In May 2004, the installation of the United Progressive Alliance government at the Centre made analysts and experts talk about the return of the 'dream team' to steer the Indian economy to a higher growth path.

The reference was to Manmohan Singh and Palaniappan Chidambaram. Dr Singh was the finance minister in the PV Narasimha Rao government and Mr Chidambaram was its commerce minister. The two helped put together the blueprint for ushering in the first phase of economic reforms in 1991.

With Dr Singh as the Prime Minister and Mr Chidambaram as the finance minister in 2004, it was natural for anyone to celebrate the return of that dream team.

But it is important to note that the Singh-Chidambaram dream team of the 1990s did not last long. In 1992, Mr Chidambaram quit the Narasimha Rao ministry in the wake of a controversy over some investments made by his family.

There was no perceptible slowdown in the pace of economic reforms immediately after Mr Chidambaram's departure. Nor did the team at the helm of economic administration suffer in quality.

A few months before Mr Chidambaram left, Manmohan Singh had got Montek Singh Ahluwalia shifted from the commerce ministry to the finance ministry. Soon, Mr Ahluwalia became a key member of Dr Singh's "A" team of economic administrators. That also marked the birth of the Singh Parivar.

For the uninitiated, the origin of the concept of the Singh Parivar needs to be explained. With economic reforms under implementation, the Narasimha Rao government had come under attack by the hard-core, Hindutva-loving Rashtriya Swamsevak Sangh and its votaries within the Bharatiya Janata Party.

It was obvious that they were not comfortable with economic liberalisation, which exposed sections of the domestic industry and trade to competition from foreign companies and their products.

That was also why saner and pro-liberalisation elements in the Bharatiya Janata Party like Jaswant Singh had to attend closed-door sessions with representatives of the foreign investing community to assure them that their investments would remain safe because the reforms in many ways were irreversible in this country.

The Sangh Parivar (represented by the RSS and Swadeshi Jagaran Manch) was opposed to foreign investment and imports, while the Singh Parivar, led by Manmohan Singh and Montek Singh Ahluwalia, spearheaded the economic reforms programme.

The Singh Parivar did not just refer to the Singh-Ahluwalia duo.
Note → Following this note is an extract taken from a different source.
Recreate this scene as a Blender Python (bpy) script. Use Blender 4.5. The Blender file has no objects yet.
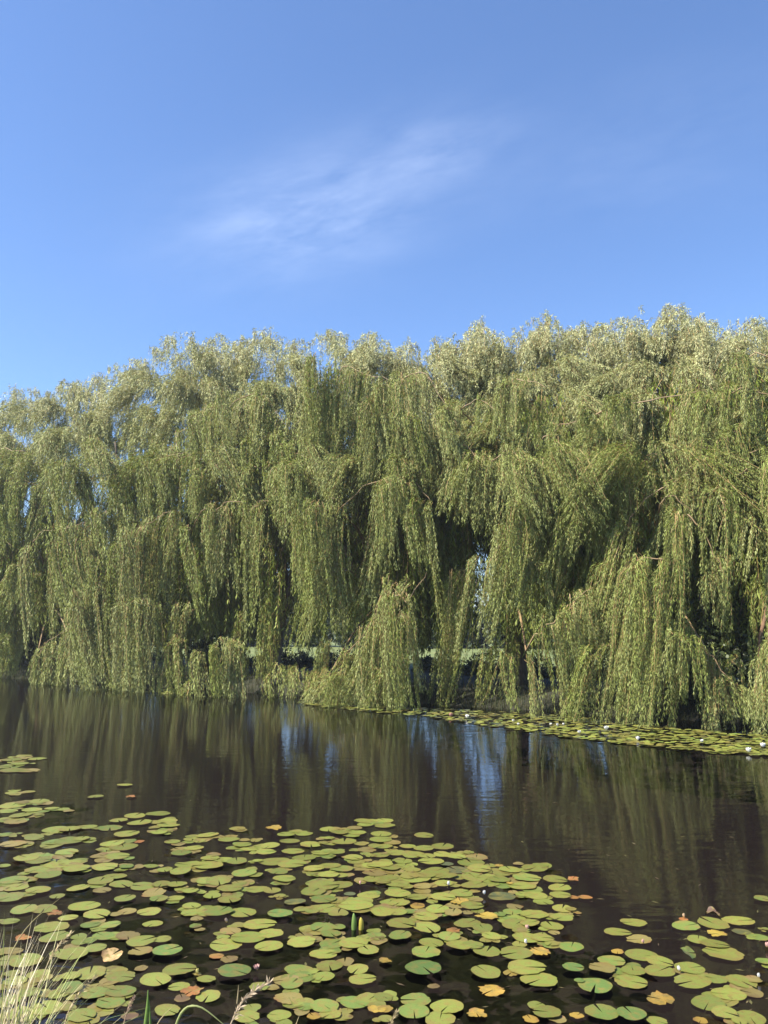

As months went by, Dr Singh managed to put together a team of competent officers around him who became instrumental in driving economic policy changes.

There was N K Singh (who was initially a joint secretary in the finance ministry and later became additional secretary in the same ministry under Dr Singh), Ashok Desai, who, however, left the ministry within a couple of years and was succeeded by Shankar N Acharya, Chakravarthy Rangarajan (who was initially responsible for drafting the report that became the foundation for introducing exchange rate policy reforms and later went over to Mumbai to head the Reserve Bank of India) and Y Venugopal Reddy, who was a joint secretary in the finance ministry.

There were others also --M R Sivaraman, revenue secretary, and K P Geethakrishnan, finance secretary, who gave substance and teeth to the Singh Parivar's resolve to take reforms forward.

Many of the members of the original Singh Parivar have either retired or have chosen to move away from the limelight. But quite a few others have regrouped to effect what could be described as the reincarnation of the Singh Parivar.

In less than two months of the formation of the UPA government with Manmohan Singh as prime minister, Mr Ahluwalia joined his former boss as deputy chairman of the Planning Commission.

It is widely acknowledged that Mr Ahluwalia is emerging as one of the most powerful and influential deputy chairmen the Planning Commission has seen since its formation.

The Planning Commission, under Mr Ahluwalia's deputy chairmanship, has become a formidable power centre so much so that for the first time in recent history, the finance ministry has to contend with the Commission's might on the question of what should be the government's budgetary support to the central Plan and some other fiscal issues of this nature.

Soon one of Mr Ahluwalia's former colleagues, Arvind Virmani, will join him in the Planning Commission. In the 1990s, Arvind Virmani was brought to the finance ministry, when Mr Ahluwalia was the finance secretary.

C Rangarajan, too, is back in Manmohan Singh's 'A' team. After completing his tenure as the chairman of the Twelfth Finance Commission, Dr Rangarajan was appointed as the chairman of the Prime Minister's Economic Advisory Council.

In that capacity, he is vetting and providing intellectual inputs to all important economic policy proposals that are coming up for clearance or implementation. Dr Rangarajan's name has just been cleared for nomination to the Rajya Sabha. There are reports that he might assume ministerial responsibility.

Manmohan Singh's dream team is still around and doing a decent job. But there are unmistakable signs of that dream team becoming the Singh Parivar.

How that transformation takes place and with what consequences will be an interesting phase to watch.